Three: Getting Right and Keep Right our Relationship with India.  The rise of India – especially now under the new Modi government – is becoming as visibly important a phenomenon as that of China, but we are still thinking about India the way we did about China as late as late as the 1980s, as a poor country never really likely to make it as a serious global player. The obvious places for us to start, in the burgeoning economic relationship, with a comprehensive and liberalizing trade agreement, and in the defence and security area with some really serious efforts at maritime security cooperation, aimed at addressing transnational seaborne challenges like piracy and people-smuggling, and developing further disaster management capability.  Thinking and talking, as policymakers are beginning to, of the wider region we inhabit not so much as the “Asia-Pacific” as  the “Indo-Pacific” (from Bollywood to Hollywood, as someone recently put it)  would  over time contribute to getting India much more embedded in our collective consciousness, as it needs to be.

Four: Getting Right and Keeping Right our Relations with our Pacific Island Neighbours.  Because of the size of the countries involved, these are never going to be our most important relationships in economic and security terms, but this is our own most immediate neighbourhood, and it is crucial – in terms of our credibility both there, and our reputation when it comes to projecting ourself in the wider developing world – that we maintain close and committed friendships with all those involved, and handle with sensitivity and finesse the problems which occasionally arise.  And that we continue to be generous aid donors to the region.

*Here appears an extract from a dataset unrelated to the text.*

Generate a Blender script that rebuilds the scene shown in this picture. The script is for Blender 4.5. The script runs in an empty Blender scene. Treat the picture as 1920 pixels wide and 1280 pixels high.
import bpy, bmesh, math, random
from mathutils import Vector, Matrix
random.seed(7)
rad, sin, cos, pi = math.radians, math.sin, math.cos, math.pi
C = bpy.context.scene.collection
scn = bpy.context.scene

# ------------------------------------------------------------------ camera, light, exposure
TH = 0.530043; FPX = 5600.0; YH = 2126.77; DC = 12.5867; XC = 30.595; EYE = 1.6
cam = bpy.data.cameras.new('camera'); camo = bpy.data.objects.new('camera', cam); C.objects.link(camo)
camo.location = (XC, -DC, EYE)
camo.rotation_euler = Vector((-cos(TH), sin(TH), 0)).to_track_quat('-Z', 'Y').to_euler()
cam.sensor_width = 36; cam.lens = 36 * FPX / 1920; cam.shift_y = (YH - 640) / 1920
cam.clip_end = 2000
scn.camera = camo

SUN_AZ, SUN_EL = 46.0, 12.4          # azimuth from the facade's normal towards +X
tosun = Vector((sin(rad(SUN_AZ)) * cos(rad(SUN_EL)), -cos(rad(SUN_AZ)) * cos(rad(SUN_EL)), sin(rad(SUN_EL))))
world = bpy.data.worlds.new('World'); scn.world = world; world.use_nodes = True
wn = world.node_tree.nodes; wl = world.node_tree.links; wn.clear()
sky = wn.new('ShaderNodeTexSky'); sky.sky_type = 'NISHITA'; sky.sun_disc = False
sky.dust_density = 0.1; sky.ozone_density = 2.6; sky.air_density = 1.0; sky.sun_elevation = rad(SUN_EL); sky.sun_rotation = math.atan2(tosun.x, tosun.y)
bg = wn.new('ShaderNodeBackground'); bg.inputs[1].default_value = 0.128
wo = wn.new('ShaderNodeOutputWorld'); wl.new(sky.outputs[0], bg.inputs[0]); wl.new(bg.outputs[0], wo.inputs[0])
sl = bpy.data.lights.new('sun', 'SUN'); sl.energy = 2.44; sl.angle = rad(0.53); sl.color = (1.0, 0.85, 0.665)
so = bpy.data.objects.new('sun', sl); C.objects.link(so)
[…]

Five: Winning and Keeping a Place at the Table at the Major Regional Policymaking Forums. Australia has worked very hard, and rightly so, over the last couple of decades to put in place regional economic and security mechanisms – from APEC and the ASEAN Regional Forum to the new East Asia Summit (the creation of which in its present form owes much to Kevin Rudd’s efforts) – that actually work. We certainly don’t need in any of this just another expensive series of photo-opportunities with set-piece speeches endorsing pre-cooked lowest-common denominator communiqués, not to mention line-ups of men wearing silly shirts. But to advance all of our national interests – both broadly and narrowly framed – we unquestionably need effective dialogue and policy cooperation structures like these, which are tremendously important in building direct personal relationships at leadership level.

Six: Playing a Significant Role in Major Global Policymaking Forums. We’ve had two major opportunities to do that in the last two years with the UN Security Council and G20 and came close to blowing them both – in the case of the G20 with PM Abbott’s cringe-making recitation of Australian domestic issues at the opening of the leader’s summit; and in the case of the Security Council with our equally cloth-eared negative vote on the Palestinian statehood issue on almost our last day in the seat. Overall though, our performance on the Council – thanks to the superbly professional performance of the diplomatic team led by Ambassador Gary Quinlan on Syria and other issues – was constructive and credible; and the extraordinary respect which Kevin Rudd had generated for his G20 role during the global financial crisis means that Australia has not entirely dissipated its credit going into the 2015 meeting in Turkey later this year, which will be important if the G20 is to consolidate its potential role as the most important standing global policy-leadership body.

There are several other critical global policy forums this year in which it is important that an intelligent Australian voice be heard – in particular the NPT Review Conference in April-May, the UN Summit on the new Sustainable Development Goals in September, and the Paris Climate Conference in December. Under the Coalition government – which has in the past explicitly rejected ‘good international citizenship’ as a guiding principle in the conduct of its diplomacy, and which remains to this day deeply uncomfortable with multilateral diplomacy in any form, at least outside the ‘Anglosphere’ – it is extremely unlikely that we will make any positive impact at all on any of these occasions.

Seven: Putting our Money and other Resources where our Mouth Is.  Generous and well-targeted aid is one of the most obvious ways of a country demonstrating its good international citizenship credentials: the reputation we were building by moving to a 0.5 per cent of GDP under Labor – putting us among the top 10 OECD donors – has now been trashed by the Abbott Government taking $3.7 billion out of the program over the next 10 years, dragging us back to 0.22 per cent of GDP and 19th place in the OECD. Making a serious contribution to international policymaking means spending more resources on diplomacy, but DFAT gets just 1/20th of what we give to Defence.

When we do apply our military resources to operations abroad, we should be prepared to do less foot-dragging when it comes to UN mandated peace operations in Africa and elsewhere, and be a little more circumspect when it comes to responding to phone calls from Washington. Our Afghanistan and more recent Syria/Iraq commitments have both been defensible – but we would be wise to characterise the latter as an exercise of  our responsibility to protect populations at risk of mass atrocity crimes rather than a commitment to wage open-ended war on terrorism

A country with Australia’s record and reputation, as an energetic, creative middle power which has played a world-leading role in international diplomacy, on both peace and security and other issues, on many occasions in the past, ought to be setting our sights higher, and acting more generously, than we have been in recent times.  And I am certain that under a Labor Government we will again.

 


[1] We are by most measures the twelfth largest economy in the world; by any measure we are the sixth largest by landmass and with the third largest maritime zone; we are one of the most multicultural countries in the globe; we have a strong commitment to our Indigenous people, as the whole world applauded with our apology to the stolen generation; we bring to the table a unique geopolitical perspective, bridging our European history and our Asia-Pacific geography; Australians working in international organizations, both official and non-governmental,  and Australian peacekeepers, have won almost universally outstanding reputations; we have had a strong and longstanding commitment to a rule-based global and regional order; and we have had a long record  of demonstrated national commitment to the UN system in all its security, social and economic justice and human rights dimensions.